Norman Salsitz, Holocaust survivor and co-author, with his wife, of “Against All Odds: A Tale of Two Survivors,” died of pneumonia October 11 in Springfield, N.J. He was 86.

Born Naftali Saleschutz in Kolbuszowa, Poland, Salsitz defied death many times — first as a Jewish partisan fighting the Nazis in the Polish forest and then as a member of the Polish underground (the “Home Army”), where he posed as a Christian because of virulent antisemitism in the ranks. Over the course of World War II, he assumed numerous identities and once talked his way out of his own grave — which a Nazi was forcing him to dig — by trading his life for 25 kilos of coffee (a 2005 documentary chronicling his return to Poland was called “Coffee Beans for a Life”).

In 1944, the Home Army sent him to kill the secretary of a construction company, whom the Nazis had instructed to blow up several of Krakow’s historic buildings. Salsitz arrived to find a Jewish woman who had maintained her position at the construction company by masquerading as a Christian. The woman had no intention of carrying out her orders. They wed in 1947 and immigrated to America in 1956; Amalie Petranker Salsitz died in 2003.

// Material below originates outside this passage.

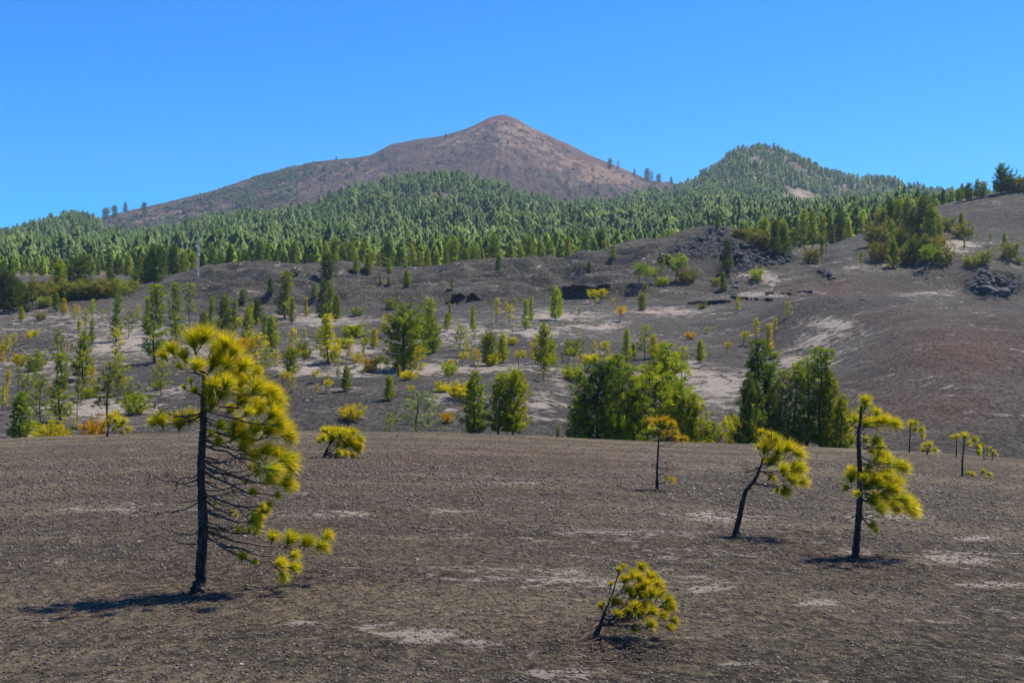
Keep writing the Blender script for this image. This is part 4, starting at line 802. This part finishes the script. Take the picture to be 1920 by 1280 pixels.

Salsitz was also known for Holocaust-era photographs he collected, which survived the war because he hid them in the thatched roofs of Polish peasants’ huts while the peasants slept. He went back after the war to collect them, and ultimately he donated more than 1,000 photographs to the United States Holocaust Memorial Museum. Many appear in Salsitz’s books; in addition to “Against All Odds,” he wrote, “A Jewish Boyhood in Poland: Remembering Kolbuszowa (with Richard Skolnik), “In a World Gone Mad: A Heroic Story of Love, Faith, and Survival” (with Amy Hill Hearth and Petranker Salsitz) and with Walter Reich and Stanley Kaish, “Three Homelands: Memories of a Jewish Life in Poland, Israel, and America.”